In the listing below, locate the lines that hold the string "scene". Copy those lines.

-- Begin --

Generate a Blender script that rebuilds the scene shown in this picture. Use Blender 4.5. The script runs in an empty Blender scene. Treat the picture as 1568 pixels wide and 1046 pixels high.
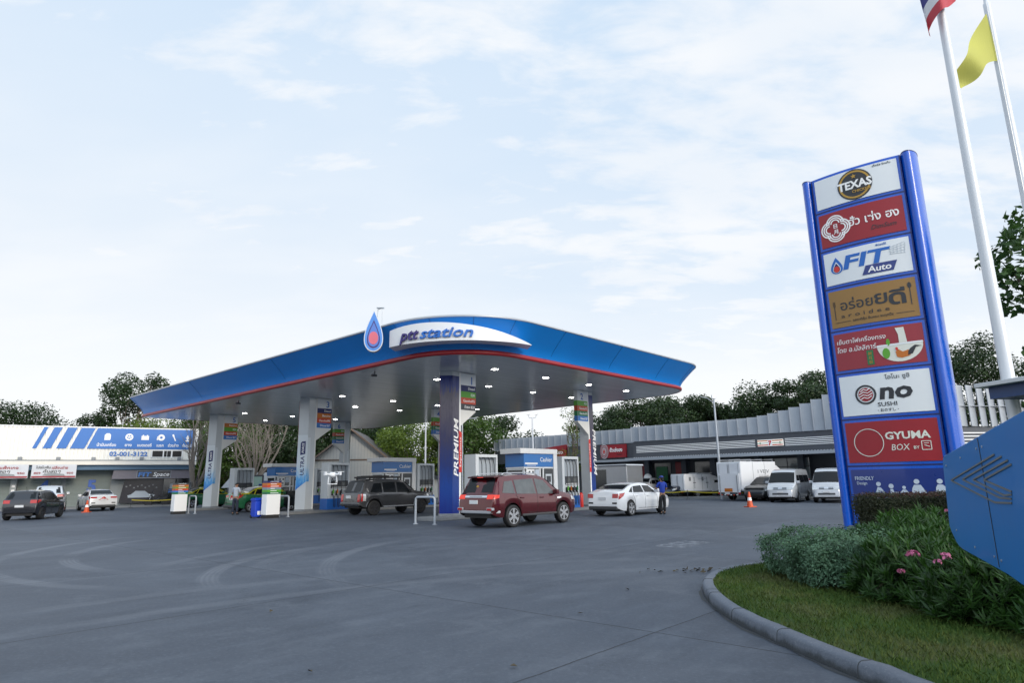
import bpy, math, random
import numpy as np
from mathutils import Matrix, Vector
from mathutils.geometry import tessellate_polygon
R = math.radians
random.seed(7)
S = bpy.context.scene
COL = S.collection

# ------------------------------------------------------------------ camera, sky, sun, exposure
cam = bpy.data.cameras.new("camera")
camo = bpy.data.objects.new("camera", cam)
COL.objects.link(camo)
F, ROLL, PD = 982.0, -0.0173, 213.9
cam.sensor_width = 36.0
cam.lens = 36.0 * F / 1568.0
cam.clip_start = 0.05
cam.clip_end = 3000
_th = math.atan(PD / F)
_a = math.atan(ROLL)
U0 = Vector((0, -math.sin(_th), math.cos(_th)))
R0 = Vector((1, 0, 0))
FW = Vector((0, math.cos(_th), math.sin(_th)))
RR = math.cos(_a) * R0 + math.sin(_a) * U0
UU = -math.sin(_a) * R0 + math.cos(_a) * U0
camo.matrix_world = Matrix(((RR.x, UU.x, -FW.x, 0), (RR.y, UU.y, -FW.y, 0), (RR.z, UU.z, -FW.z, 1.585), (0, 0, 0, 1)))
S.camera = camo

SUN_EL = R(20.0)
SUN_AZ = math.atan2(-0.80, 0.60)          # direction towards the sun in the ground plane
W = bpy.data.worlds.new("World")
S.world = W
W.use_nodes = True


class NT:
    """small node builder"""
    def __init__(s, tree):
        s.t = tree; s.n = tree.nodes; s.l = tree.links

    def node(s, kind, **kw):
        n = s.n.new(kind)
        for k, v in kw.items():
            setattr(n, k, v)
        return n

    def put(s, sock, val):
        if hasattr(val, 'links'):
            s.l.new(val, sock)
        else:
            sock.default_value = val

    def m(s, op, a, b=None, c=None, clamp=False):
        n = s.node('ShaderNodeMath', operation=op, use_clamp=clamp)
        s.put(n.inputs[0], a)
        if b is not None: s.put(n.inputs[1], b)
        if c is not None: s.put(n.inputs[2], c)
        return n.outputs[0]

    def vm(s, op, a, b):
        n = s.node('ShaderNodeVectorMath', operation=op)
        s.put(n.inputs[0], a); s.put(n.inputs[1], b)
        return n.outputs[0]

    def mix(s, f, a, b, mode='MIX'):
        n = s.node('ShaderNodeMix', data_type='RGBA', blend_type=mode)
        s.put(n.inputs[0], f)
        s.put(n.inputs[6], a); s.put(n.inputs[7], b)
        return n.outputs[2]

    def noise(s, vec, scale, detail=4, rough=.55, dist=0.0):
        n = s.node('ShaderNodeTexNoise')
        if vec is not None: s.l.new(vec, n.inputs['Vector'])
        n.inputs['Scale'].default_value = scale
        n.inputs['Detail'].default_value = detail
        n.inputs['Roughness'].default_value = rough
        n.inputs['Distortion'].default_value = dist
        return n.outputs[0]

    def step(s, v, lo, hi):
        n = s.node('ShaderNodeMapRange', interpolation_type='SMOOTHSTEP')
        s.put(n.inputs[0], v)
        n.inputs[1].default_value = lo; n.inputs[2].default_value = hi
        return n.outputs[0]

    def xyz(s, vec):
        n = s.node('ShaderNodeSeparateXYZ'); s.l.new(vec, n.inputs[0])
        return n.outputs

    def vec(s, x, y, z):
        n = s.node('ShaderNodeCombineXYZ')
        s.put(n.inputs[0], x); s.put(n.inputs[1], y); s.put(n.inputs[2], z)
        return n.outputs[0]

    def map(s, vec, scale=(1, 1, 1), rot=(0, 0, 0), loc=(0, 0, 0)):
        n = s.node('ShaderNodeMapping')
        s.l.new(vec, n.inputs[0])
        n.inputs['Scale'].default_value = scale; n.inputs['Rotation'].default_value = rot; n.inputs['Location'].default_value = loc
        return n.outputs[0]


def world_sky():
    t = NT(W.node_tree)
    t.n.clear()
    out = t.node('ShaderNodeOutputWorld')
    bg = t.node('ShaderNodeBackground')
    sky = t.node('ShaderNodeTexSky', sky_type='NISHITA')
    sky.sun_disc = False
    sky.sun_elevation = R(16)
    sky.sun_rotation = math.pi / 2 - SUN_AZ
    sky.air_density = 1.0; sky.dust_density = 1.6; sky.ozone_density = 1.4
    tc = t.node('ShaderNodeTexCoord')
    d = tc.outputs['Generated']
    x, y, z = t.xyz(d)
    zz = t.m('ADD', t.m('MAXIMUM', z, 0.0), 0.22)
    p = t.vec(t.m('DIVIDE', x, zz), t.m('DIVIDE', y, zz), 0.0)
    # altocumulus: small puffs broken up by a broad field, drawn out along one direction
    pm = t.map(p, scale=(0.75, 1.5, 1), rot=(0, 0, R(-28)))
    puffs = t.noise(pm, 6.0, 6, .58, .25)
    field = t.noise(t.map(p, scale=(.9, 1.2, 1), rot=(0, 0, R(-20)), loc=(3.1, 1.7, 0)), 1.15, 4, .5, .2)
    east = t.step(x, -0.60, 0.50)
    fld = t.m('ADD', field, t.m('MULTIPLY', t.m('SUBTRACT', east, 0.5), 0.34))
    mask = t.step(t.m('ADD', t.m('MULTIPLY', puffs, 0.74), t.m('MULTIPLY', fld, 0.46)), 0.46, 0.76)
    veil = t.m('SUBTRACT', 1.0, t.step(z, 0.08, 0.82))
    veil = t.m('ADD', t.m('MULTIPLY', veil, 0.90), 0.06)
    fac = t.m('MAXIMUM', t.m('MULTIPLY', mask, 0.90), t.m('MULTIPLY', veil, t.m('SUBTRACT', 1.0, t.m('MULTIPLY', t.m('MULTIPLY', east, t.step(z, .12, .30)), .45))))
    shade = t.noise(pm, 2.3, 4, .5, .2)
    cloud = t.mix(t.step(shade, .35, .68), (6.7, 7.05, 7.5, 1), (7.4, 7.5, 7.65, 1))
    cloud = t.mix(t.step(z, .05, .35), (7.6, 7.75, 7.85, 1), cloud)
    clear = t.mix(.95, sky.outputs[0], (4.7, 6.0, 7.5, 1))
    c = t.mix(fac, clear, cloud)
    # sky brightened on the sun's side, behind the viewer, as added fill light
    dot = t.node('ShaderNodeVectorMath', operation='DOT_PRODUCT')
    t.l.new(d, dot.inputs[0]); dot.inputs[1].default_value = (math.cos(SUN_AZ) * math.cos(SUN_EL), math.sin(SUN_AZ) * math.cos(SUN_EL), math.sin(SUN_EL))
    glow = t.m('ADD', 1.0, t.m('MULTIPLY', t.step(dot.outputs['Value'], -.05, .95), 1.0))
    c = t.vm('MULTIPLY', c, t.vec(glow, glow, glow))
    t.l.new(c, bg.inputs['Color'])
    bg.inputs['Strength'].default_value = 0.1
    t.l.new(bg.outputs[0], out.inputs['Surface'])


world_sky()
sun = bpy.data.lights.new("sun", 'SUN')
sun.energy = 1.2
sun.angle = R(16.0)
sun.color = (1.0, 0.87, 0.70)
suno = bpy.data.objects.new("sun", sun)
COL.objects.link(suno)
_sd = Vector((math.cos(SUN_EL) * math.cos(SUN_AZ), math.cos(SUN_EL) * math.sin(SUN_AZ), math.sin(SUN_EL)))
suno.rotation_euler = _sd.to_track_quat('Z', 'Y').to_euler()
suno.location = (40, -20, 30)
S.view_settings.view_transform = 'Standard'
S.view_settings.look = 'None'
S.view_settings.exposure = 0.4
S.view_settings.gamma = 1.0

# ------------------------------------------------------------------ materials
MATS = {}


def principled(name):
    m = bpy.data.materials.new(name)
    m.use_nodes = True
    t = NT(m.node_tree)
    b = t.n['Principled BSDF']
    return m, t, b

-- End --

Reply to the task:
Generate a Blender script that rebuilds the scene shown in this picture. Use Blender 4.5. The script runs in an empty Blender scene. Treat the picture as 1568 pixels wide and 1046 pixels high.
S = bpy.context.scene